Je ne m'attarderai pas sur l'entrée en francofanfare de l'inénarrable Ségolène dans cette affaire. Que l'on puisse s'étonner d'une quelconque attitude moralo-répressive venant de cette terrifiante greluche, voilà ce qui, moi, me surprend. Passons-la par pertes et profits comme l'histoire contemporaine, dans sa sagesse, l'a déjà fait.
Je vois deux axes, deux pistes dans cette affaire Orelsan, chacune illustrée par sa troupe de blogueurs – certains jouant les transfuges sans même s'en apercevoir, par faute de neurones ou manque d'habitude de les utiliser. Le moins que l'on puisse dire est que ce garçon
cristalise un max, si l'on veut bien m'accorder le relâché de l'expression.
Il y a la piste “bouc émissaire”, assez correctement illustrée aujourd'hui par le camarade
Dagrouik (que je salue au passage). Le titre de son billet dit tout, dévoile les intentions cachées :
« Orelsan, aussi homophobe ». En effet, depuis un moment, on sentait que ça manquait ; que le garçon n'était pas complet, pas fini d'habiller-pour-l'hiver. Être
gynophobe (je préfère ça à “misogyne”, plus dans l'air du temps, voyez...), c'était déjà bien, pour bricoler un petit monstre, mais il lui fallait une dimension supplémentaire : dans le cas d'un bouc, on ne charge jamais assez la mule, si je puis dire – Dagrouik s'en est vaillamment chargé, on peut le remercier. On ne serait pas étonné que ce malheureux décervelé (je parle d'Orelsan...) accède dans les jours prochains au rang enviable d'islamophobe, de judéophobe (la
bouc-émissairisation ne craint pas la contradiction amusante : c'est un de ses signes distinctifs), voire de crypto-pédophile.

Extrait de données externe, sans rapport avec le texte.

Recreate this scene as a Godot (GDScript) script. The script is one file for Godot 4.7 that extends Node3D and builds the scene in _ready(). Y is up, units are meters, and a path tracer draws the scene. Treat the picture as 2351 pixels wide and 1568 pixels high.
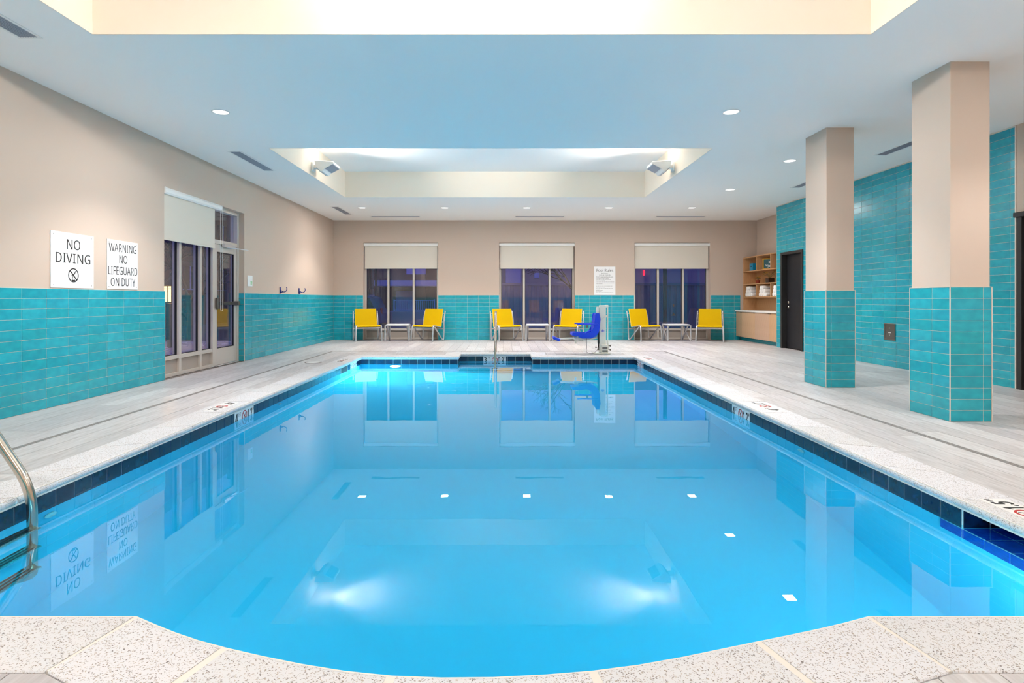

Dans son long billet, tout émaillé de sottises que je n'ai ni le courage ni le temps de relever ce soir (mais le lien ci-avant n'est pas fait pour les chiens), Dagrouik lâche cette perle magnifique, qui dit tout (pas sur Orelsan, sur lui-même) :
Peut-on faire confiance à un con comme lui pour éduquer les gens par la chanson ? [J'ai rectifié la syntaxe originale.] On apprend donc, au passage, que la chanson a été inventée pour
éduquer les gens (ce qui surprendrait beaucoup Charles Trenet, je pense). Et donc, forcément, les éduquer
dans le bon sens, dans le sens de l'histoire, dans le sens de Dagrouik et consort. Comme Orelsan ne le fait pas – ni n'y prétend, à ma connaissance –, on va donc en faire un monstre et empiler sur sa tête toutes les
---phobies qu'on pourra trouver, et Dieu sait s'il en pousse de nos jours. Ça lui apprendra à ne pas éduquer les gens, ou au moins – autre reproche du camarade – à ne pas préciser qu'il s'agit de deuxième, troisième, quatrième degré.
Car la chanson doit être
morale. L'art doit être
moral. La parole doit être
morale. Tout doit être
moral. Et il est bien naturel que Donatien Alphonse François de Sade soit enfermé à Charenton (actuellement Saint-Maurice), ça lui apprendra : enfermé pour défaut de signalisation de troisième degré. C'est précisément là que notre piste “bouc émissaire” rejoint l'autre, et que Dagrouik prend la queue de cortège de nos amies féministes (de
certaines de nos amies : j'en connais qui renâclent un peu à crier haro sur ce baudet-là...).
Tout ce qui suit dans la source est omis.